» **DATA EXCERPTS**:
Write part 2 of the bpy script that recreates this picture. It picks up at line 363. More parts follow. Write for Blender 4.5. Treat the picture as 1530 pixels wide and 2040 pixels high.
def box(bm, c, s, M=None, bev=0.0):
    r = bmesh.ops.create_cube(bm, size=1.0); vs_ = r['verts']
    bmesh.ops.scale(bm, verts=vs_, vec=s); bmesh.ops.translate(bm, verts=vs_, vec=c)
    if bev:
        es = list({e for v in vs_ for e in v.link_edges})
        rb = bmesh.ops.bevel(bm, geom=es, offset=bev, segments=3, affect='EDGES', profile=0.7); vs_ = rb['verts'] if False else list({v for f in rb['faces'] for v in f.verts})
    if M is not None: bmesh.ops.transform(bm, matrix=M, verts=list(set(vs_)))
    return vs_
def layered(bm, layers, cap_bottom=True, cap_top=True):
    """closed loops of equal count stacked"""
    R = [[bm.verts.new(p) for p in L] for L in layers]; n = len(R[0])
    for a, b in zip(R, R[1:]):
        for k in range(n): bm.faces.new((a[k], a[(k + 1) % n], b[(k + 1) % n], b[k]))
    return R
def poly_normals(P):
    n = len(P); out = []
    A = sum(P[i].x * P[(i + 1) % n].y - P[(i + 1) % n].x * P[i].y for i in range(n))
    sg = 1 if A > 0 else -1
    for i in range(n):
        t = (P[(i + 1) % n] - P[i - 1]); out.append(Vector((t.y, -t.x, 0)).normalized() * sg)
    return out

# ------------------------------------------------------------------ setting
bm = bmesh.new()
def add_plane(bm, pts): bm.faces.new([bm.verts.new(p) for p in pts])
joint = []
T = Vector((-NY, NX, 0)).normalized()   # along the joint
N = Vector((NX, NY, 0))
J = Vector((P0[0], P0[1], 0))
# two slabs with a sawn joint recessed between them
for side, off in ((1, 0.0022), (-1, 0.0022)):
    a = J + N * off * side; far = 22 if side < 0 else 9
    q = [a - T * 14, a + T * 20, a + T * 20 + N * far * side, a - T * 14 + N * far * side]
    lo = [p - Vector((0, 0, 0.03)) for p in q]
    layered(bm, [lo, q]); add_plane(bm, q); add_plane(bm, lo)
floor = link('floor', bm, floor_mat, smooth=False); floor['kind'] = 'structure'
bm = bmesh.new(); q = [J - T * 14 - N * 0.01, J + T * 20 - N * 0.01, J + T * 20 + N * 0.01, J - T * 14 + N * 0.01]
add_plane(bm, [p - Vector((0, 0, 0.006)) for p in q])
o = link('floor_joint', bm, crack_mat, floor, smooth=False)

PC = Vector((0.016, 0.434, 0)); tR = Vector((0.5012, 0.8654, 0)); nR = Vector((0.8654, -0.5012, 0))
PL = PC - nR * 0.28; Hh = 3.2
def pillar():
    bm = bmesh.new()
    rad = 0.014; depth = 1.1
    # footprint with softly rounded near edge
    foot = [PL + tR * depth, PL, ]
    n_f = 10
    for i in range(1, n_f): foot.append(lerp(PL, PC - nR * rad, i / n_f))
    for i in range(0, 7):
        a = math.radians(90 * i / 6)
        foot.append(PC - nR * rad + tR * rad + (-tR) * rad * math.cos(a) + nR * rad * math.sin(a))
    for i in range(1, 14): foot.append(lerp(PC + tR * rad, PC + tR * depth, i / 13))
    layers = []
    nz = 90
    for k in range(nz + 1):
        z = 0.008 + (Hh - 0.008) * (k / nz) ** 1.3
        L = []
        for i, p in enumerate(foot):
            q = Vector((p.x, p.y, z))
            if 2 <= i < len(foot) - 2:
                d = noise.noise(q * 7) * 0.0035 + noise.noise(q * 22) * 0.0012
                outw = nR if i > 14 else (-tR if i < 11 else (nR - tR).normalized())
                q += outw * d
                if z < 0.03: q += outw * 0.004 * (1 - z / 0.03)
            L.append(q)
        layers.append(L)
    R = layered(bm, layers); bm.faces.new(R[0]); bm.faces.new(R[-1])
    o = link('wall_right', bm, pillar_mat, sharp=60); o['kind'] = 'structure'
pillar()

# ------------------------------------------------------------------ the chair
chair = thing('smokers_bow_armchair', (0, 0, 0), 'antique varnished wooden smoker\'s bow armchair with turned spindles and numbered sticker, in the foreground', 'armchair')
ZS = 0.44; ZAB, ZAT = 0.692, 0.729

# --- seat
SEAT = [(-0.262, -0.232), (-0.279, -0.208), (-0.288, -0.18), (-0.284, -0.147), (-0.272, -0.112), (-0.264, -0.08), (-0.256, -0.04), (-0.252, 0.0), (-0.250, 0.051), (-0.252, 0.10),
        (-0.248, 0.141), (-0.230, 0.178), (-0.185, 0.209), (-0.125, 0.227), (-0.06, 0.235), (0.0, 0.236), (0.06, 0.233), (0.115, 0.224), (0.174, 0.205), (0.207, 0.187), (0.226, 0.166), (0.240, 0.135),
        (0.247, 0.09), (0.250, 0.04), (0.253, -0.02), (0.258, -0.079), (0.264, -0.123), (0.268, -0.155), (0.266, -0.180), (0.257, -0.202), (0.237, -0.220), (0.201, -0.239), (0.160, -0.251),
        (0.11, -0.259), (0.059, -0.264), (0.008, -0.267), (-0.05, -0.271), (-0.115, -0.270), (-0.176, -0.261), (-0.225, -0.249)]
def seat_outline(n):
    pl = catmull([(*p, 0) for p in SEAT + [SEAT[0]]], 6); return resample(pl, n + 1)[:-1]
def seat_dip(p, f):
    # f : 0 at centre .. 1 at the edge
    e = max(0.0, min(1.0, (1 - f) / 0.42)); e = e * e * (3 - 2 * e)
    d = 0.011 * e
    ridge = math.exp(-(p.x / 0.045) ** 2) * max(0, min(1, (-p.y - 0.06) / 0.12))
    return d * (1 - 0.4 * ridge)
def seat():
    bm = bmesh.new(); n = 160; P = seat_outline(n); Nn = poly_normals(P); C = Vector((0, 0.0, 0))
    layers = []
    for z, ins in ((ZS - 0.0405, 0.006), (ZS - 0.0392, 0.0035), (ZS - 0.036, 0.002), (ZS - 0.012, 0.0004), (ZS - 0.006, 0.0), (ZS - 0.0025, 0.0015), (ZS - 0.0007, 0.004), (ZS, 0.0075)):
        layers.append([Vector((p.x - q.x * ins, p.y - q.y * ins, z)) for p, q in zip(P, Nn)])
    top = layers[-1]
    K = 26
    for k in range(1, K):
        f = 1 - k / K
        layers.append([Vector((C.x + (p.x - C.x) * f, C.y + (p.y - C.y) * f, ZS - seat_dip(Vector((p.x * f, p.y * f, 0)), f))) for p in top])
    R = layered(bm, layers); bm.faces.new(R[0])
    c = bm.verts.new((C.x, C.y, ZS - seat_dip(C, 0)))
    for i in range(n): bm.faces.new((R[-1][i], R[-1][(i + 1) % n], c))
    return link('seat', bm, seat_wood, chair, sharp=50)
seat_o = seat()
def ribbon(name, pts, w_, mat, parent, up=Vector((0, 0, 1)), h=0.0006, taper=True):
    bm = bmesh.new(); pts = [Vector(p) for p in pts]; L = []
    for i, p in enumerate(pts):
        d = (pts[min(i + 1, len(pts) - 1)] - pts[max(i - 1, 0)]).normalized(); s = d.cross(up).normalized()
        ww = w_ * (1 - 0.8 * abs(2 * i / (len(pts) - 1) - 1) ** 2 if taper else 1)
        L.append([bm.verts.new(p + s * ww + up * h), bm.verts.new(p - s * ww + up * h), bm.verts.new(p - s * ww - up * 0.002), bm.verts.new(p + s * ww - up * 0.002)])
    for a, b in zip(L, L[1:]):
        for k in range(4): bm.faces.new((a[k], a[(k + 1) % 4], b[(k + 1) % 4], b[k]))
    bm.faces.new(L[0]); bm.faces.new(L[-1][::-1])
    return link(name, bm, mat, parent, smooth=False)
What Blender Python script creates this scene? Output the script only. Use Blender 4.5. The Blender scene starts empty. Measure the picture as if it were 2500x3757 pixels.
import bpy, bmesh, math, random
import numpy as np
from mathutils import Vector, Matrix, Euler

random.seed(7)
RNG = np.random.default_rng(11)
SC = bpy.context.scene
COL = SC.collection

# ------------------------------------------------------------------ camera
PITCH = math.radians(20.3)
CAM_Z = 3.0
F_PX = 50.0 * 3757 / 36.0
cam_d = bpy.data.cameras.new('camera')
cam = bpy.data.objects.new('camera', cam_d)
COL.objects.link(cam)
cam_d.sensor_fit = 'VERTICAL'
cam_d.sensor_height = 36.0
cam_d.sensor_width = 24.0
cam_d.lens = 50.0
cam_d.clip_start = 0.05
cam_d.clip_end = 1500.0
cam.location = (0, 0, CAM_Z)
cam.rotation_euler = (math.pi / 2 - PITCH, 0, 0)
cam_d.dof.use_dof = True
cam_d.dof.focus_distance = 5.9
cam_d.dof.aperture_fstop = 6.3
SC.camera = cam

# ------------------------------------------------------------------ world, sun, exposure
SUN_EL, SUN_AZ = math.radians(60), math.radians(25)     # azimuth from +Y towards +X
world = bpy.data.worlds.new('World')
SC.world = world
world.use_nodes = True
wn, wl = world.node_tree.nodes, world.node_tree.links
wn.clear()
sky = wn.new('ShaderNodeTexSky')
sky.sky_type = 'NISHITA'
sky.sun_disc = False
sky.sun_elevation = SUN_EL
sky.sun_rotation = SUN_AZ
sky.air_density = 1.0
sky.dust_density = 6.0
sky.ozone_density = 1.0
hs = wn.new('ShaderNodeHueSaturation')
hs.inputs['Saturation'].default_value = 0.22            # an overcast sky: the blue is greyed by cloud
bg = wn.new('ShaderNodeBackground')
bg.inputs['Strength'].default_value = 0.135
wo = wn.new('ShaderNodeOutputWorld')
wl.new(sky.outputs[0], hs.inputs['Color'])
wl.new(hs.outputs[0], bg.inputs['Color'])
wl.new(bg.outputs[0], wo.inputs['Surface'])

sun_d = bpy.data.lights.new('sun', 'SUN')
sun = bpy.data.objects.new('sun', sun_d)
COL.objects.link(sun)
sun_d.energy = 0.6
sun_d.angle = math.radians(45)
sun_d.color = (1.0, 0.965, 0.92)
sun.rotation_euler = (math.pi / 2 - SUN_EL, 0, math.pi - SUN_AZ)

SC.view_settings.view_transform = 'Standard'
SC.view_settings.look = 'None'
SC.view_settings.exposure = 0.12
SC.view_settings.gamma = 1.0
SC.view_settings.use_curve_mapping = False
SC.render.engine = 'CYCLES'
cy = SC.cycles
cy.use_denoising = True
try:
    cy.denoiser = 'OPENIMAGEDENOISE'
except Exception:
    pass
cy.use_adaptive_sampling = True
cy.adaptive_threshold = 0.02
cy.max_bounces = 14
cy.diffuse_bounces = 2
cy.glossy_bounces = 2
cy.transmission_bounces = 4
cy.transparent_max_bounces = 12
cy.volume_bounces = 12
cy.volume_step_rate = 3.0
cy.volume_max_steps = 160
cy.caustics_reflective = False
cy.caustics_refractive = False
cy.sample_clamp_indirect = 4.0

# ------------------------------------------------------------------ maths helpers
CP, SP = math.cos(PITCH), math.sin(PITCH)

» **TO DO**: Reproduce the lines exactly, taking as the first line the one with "What Blender Python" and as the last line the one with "COL = SC.collection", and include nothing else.

» **TASK SOLUTION**:
What Blender Python script creates this scene? Output the script only. Use Blender 4.5. The Blender scene starts empty. Measure the picture as if it were 2500x3757 pixels.
import bpy, bmesh, math, random
import numpy as np
from mathutils import Vector, Matrix, Euler

random.seed(7)
RNG = np.random.default_rng(11)
SC = bpy.context.scene
COL = SC.collection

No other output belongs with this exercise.